The book, lecture videos, and assignment for this week include simulations showing how virtual addresses are split and mapped to physical memory, making concepts like translation clearer. They also explain address spaces, which are the ranges of addresses a process can use. Each process has its own address space to prevent interference. To manage memory efficiently, the operating system uses free space management techniques. These include first fit (choosing the first block big enough), best fit (choosing the smallest block that fits), and worst fit (choosing the largest block to avoid leaving tiny gaps). These strategies help reduce wasted memory and prevent fragmentation, when free memory is split into unusable pieces. The chapters and assignments also discuss how malloc() and free() in C are used to request and release memory manually, and the risks of doing so incorrectly, such as memory leaks. Overall, this week's content builds a strong foundation for understanding how the OS manages memory safely, efficiently, and fairly among processes.

Week 2

 Week 2 (7/2/2025-7/8/25)

What did I learn this week at CST334:

The major tools I learned this week in OS are processes, limited directed execution, CPU scheduling, MLFQ, and C Process API. I learned that limited direct execution is used to ensure efficient multitasking. It lets user programs run directly on the CPU, but in a safe way using user mode. The OS uses traps and interrupts to regain control when needed, such as during I/O or when a timer expires. This allows the OS to safely switch between processes, a process known as context switching.

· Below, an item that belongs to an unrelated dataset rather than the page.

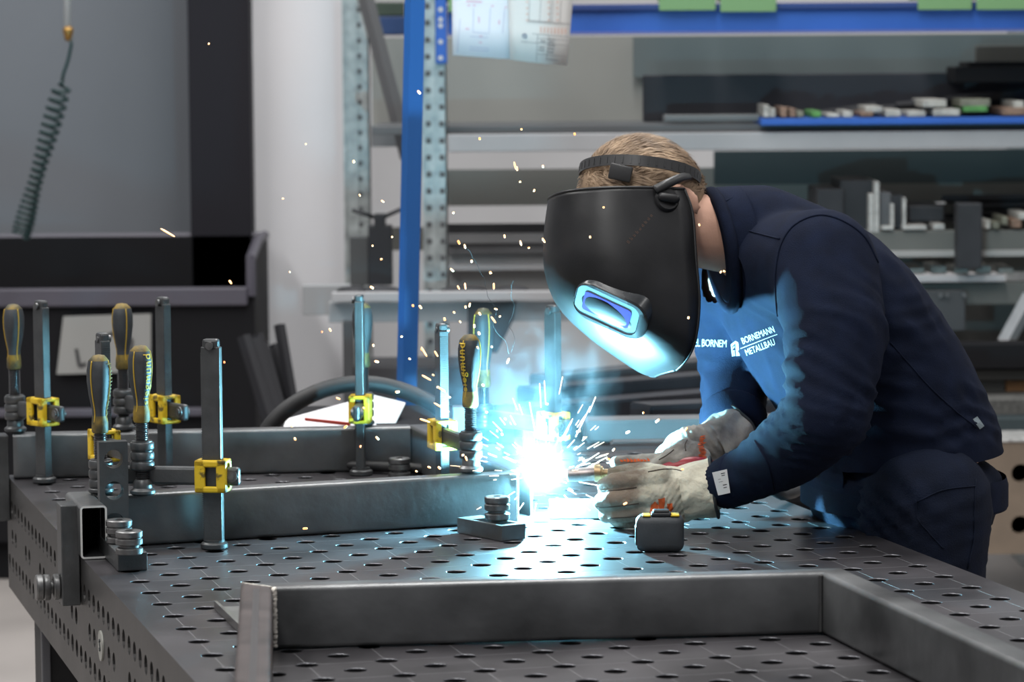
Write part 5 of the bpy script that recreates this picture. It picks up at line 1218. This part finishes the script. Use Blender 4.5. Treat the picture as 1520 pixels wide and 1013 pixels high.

I also learned that processes are created and managed by the OS using tools like fork() (to create a new process), exec() (to replace the process code), and wait() (to wait for a child process to finish). Each process has its own state and memory.

I also studied different ways the OS schedules which process runs next. CPU scheduling policies determine the order in which processes are executed. First-Come, First-Served (FCFS) is simple but can lead to poor performance. Shortest Job First (SJF) minimizes average turnaround time if job lengths are known. Shortest Time to Completion First (STCF) is a preemptive version of SJF. Round Robin (RR) assigns each process a short time slice in turn, improving response time but potentially increasing turnaround time.

Finally, I learned about Multi-Level Feedback Queue (MLFQ), which adjusts process priorities over time. Short or interactive jobs stay at a higher priority, while longer CPU-bound jobs move lower. To prevent starvation, MLFQ boosts all jobs back to high priority from time to time.